President George W. Bush was introduced to the film "The Grapes of Wrath" as a student at the Harvard Business School, where he got admitted on his family's name. "I wanted to give the class a visual reference for poverty and a sense of historical empathy," macroeconomics professor Yoshi Tsurumi told a researcher for Kitty Kelley's book, "The Family: The Real Story of the Bush Dynasty."
"George Bush came up to me and said, 'Why are you going to show us that commie movie?'" Tsurumi recalled. "I laughed because I thought he was kidding, but he wasn't. After we viewed the film, I called on him to discuss the Depression and how he thought it affected people. [Bush] said, 'Look, people are poor because they are lazy.' A number of students pounced on him and demanded that he support his statement with facts and statistics. He quickly backed down because he could not sustain his broadside."

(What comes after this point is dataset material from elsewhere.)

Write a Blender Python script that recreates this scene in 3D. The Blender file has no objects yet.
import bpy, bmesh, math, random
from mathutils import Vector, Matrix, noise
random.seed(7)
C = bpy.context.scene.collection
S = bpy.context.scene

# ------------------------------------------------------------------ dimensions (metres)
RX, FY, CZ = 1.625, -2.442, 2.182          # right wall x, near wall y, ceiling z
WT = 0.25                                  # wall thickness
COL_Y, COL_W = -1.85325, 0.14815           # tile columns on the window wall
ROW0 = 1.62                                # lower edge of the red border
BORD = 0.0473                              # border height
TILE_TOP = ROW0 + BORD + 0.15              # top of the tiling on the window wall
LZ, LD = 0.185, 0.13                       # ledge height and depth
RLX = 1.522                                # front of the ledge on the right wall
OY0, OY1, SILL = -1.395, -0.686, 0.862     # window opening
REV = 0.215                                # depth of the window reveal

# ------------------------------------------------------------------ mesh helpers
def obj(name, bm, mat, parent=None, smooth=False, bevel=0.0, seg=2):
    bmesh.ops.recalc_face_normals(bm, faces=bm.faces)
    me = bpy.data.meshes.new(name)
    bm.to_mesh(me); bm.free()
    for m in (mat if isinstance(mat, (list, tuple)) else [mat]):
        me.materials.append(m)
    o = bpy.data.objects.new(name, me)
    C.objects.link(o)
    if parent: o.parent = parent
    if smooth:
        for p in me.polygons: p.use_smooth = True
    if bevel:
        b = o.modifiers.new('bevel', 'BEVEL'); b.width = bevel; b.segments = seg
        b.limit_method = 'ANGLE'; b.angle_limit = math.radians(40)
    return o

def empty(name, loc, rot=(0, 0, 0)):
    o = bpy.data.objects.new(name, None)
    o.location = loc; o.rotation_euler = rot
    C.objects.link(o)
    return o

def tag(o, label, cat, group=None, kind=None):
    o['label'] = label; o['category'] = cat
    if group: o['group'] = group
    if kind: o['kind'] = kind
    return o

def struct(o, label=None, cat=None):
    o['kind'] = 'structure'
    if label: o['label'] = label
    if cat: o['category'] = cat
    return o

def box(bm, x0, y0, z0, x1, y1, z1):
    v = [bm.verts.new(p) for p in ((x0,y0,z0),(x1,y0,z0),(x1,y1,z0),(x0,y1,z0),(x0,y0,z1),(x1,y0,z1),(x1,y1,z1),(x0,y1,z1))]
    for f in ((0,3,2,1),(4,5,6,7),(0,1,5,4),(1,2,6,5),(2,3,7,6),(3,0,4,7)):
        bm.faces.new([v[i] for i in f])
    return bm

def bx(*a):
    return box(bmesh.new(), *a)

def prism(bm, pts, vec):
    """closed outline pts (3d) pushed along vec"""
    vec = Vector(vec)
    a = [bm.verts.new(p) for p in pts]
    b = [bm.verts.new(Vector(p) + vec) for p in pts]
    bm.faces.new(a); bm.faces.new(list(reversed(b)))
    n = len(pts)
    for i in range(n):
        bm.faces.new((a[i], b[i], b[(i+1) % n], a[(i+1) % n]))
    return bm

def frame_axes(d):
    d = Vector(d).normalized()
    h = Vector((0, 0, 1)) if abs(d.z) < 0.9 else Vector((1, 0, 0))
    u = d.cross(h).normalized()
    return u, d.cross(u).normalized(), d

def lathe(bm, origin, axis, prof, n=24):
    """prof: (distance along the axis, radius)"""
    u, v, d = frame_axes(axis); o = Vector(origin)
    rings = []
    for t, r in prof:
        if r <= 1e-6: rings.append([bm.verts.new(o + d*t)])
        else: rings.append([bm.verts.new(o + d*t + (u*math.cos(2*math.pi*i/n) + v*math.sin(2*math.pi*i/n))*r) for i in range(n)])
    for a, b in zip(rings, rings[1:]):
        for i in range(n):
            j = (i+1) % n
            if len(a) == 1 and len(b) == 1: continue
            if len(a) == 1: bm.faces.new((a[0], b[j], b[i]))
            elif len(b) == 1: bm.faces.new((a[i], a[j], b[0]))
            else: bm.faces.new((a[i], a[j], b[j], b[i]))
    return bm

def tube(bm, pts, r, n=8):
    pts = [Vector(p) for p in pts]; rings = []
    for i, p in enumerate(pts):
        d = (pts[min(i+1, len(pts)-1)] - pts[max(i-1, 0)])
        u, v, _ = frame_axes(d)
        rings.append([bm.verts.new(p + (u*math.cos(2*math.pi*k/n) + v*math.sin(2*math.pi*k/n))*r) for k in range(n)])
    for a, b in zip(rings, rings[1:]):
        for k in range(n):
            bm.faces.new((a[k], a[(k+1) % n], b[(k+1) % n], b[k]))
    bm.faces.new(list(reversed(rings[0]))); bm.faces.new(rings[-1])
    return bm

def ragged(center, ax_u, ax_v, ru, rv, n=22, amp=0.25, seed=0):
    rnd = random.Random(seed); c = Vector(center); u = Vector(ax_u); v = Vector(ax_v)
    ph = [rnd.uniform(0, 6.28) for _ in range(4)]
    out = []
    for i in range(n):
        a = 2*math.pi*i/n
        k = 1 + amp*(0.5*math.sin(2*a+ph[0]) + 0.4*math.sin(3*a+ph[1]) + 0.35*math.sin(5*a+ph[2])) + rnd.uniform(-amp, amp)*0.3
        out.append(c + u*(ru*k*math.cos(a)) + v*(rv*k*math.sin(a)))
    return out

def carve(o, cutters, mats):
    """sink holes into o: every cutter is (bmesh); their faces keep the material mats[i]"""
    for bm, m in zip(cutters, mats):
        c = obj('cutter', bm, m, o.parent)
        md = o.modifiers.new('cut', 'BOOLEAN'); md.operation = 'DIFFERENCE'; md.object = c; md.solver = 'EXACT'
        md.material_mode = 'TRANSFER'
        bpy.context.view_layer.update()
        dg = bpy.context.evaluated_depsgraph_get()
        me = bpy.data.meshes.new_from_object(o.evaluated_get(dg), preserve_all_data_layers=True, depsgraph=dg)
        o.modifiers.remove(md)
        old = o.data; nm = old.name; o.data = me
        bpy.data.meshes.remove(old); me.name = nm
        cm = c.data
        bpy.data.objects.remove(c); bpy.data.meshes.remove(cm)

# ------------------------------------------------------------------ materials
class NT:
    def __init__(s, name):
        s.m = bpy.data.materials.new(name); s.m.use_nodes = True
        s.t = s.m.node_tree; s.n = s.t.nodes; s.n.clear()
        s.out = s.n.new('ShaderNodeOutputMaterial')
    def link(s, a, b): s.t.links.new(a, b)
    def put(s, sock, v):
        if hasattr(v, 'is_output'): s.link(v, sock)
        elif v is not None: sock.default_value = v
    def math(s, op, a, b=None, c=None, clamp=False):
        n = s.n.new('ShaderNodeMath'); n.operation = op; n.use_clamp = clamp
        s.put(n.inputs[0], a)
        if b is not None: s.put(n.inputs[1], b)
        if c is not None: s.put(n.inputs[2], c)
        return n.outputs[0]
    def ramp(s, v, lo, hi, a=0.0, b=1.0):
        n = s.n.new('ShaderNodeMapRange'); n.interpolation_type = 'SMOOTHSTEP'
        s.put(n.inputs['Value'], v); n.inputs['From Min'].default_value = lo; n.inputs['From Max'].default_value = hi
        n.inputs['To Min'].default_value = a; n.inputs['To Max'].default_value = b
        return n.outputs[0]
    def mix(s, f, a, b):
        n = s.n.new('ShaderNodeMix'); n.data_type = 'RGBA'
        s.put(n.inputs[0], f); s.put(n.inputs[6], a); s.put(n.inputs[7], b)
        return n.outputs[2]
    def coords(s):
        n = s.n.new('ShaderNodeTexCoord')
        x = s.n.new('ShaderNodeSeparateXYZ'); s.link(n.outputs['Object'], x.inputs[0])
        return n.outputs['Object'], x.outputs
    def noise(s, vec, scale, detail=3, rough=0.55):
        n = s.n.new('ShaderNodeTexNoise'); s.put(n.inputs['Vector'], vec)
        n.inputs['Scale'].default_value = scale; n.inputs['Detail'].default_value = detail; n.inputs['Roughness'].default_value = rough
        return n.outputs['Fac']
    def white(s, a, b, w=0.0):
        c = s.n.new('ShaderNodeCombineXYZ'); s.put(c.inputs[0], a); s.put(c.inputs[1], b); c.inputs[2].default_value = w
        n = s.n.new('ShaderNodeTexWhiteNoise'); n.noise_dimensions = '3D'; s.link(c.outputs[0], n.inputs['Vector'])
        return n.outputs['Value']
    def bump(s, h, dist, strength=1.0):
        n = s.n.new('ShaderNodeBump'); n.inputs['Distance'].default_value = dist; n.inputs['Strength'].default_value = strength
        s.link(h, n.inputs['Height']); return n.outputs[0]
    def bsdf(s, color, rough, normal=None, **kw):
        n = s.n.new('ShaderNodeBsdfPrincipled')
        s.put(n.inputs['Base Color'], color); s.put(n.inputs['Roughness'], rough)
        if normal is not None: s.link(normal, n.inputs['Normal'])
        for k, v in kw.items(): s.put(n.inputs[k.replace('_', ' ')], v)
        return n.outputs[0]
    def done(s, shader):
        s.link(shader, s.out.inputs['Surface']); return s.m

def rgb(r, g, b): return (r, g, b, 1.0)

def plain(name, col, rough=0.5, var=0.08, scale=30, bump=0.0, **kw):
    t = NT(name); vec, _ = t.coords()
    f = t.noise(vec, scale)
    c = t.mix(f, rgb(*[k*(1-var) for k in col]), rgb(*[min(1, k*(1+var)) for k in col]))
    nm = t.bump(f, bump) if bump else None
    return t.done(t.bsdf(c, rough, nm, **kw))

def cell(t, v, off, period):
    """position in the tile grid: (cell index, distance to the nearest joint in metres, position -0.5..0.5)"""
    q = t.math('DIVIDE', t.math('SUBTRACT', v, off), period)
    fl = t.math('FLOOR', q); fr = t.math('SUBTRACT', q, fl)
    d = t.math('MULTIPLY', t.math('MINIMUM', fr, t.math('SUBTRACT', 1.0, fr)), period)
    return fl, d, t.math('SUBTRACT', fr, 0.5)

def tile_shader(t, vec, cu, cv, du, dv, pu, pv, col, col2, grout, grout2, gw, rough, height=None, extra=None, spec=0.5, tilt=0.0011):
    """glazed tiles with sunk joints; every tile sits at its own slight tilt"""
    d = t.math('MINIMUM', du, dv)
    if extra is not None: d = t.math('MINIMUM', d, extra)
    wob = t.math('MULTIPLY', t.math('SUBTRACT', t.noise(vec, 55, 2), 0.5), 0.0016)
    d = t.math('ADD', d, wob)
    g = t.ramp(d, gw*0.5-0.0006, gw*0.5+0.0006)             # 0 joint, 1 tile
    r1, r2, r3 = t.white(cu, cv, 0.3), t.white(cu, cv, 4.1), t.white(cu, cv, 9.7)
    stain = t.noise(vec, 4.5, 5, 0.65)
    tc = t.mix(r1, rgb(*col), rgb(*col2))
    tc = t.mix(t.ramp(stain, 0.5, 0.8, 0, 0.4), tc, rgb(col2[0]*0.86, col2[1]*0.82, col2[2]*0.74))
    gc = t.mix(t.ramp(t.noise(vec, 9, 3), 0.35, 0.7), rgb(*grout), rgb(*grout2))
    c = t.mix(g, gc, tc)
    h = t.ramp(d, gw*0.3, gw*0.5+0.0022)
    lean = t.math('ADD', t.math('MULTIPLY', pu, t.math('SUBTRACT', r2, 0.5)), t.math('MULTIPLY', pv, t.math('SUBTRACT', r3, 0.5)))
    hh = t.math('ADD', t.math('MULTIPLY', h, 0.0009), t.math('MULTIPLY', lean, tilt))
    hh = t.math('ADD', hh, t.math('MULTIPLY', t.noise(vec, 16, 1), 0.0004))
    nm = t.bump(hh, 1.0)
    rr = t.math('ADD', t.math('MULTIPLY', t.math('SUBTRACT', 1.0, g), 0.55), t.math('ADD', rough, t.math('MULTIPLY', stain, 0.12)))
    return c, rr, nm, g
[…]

The incident and a semester of exposure burned into Tsurumi's memory a disturbing view of the future president. "His strong prejudices soon set him apart.... Most business students are conservative, but they are not inhumane or unprincipled. George Bush came across as totally lacking compassion, with no sense of history, completely devoid of social responsibility and unconcerned with the welfare of others."
The Harvard professor's recollection of his "abysmal" student is not inconsistent with what we have since learned about Bush as president. How else could a sitting president remain deafeningly silent on vacation for four days as a major city was destroyed by the greatest natural disaster ever to hit the continental United States?
I honestly think the man is a sociopath. He has no capacity for empathy whatsoever.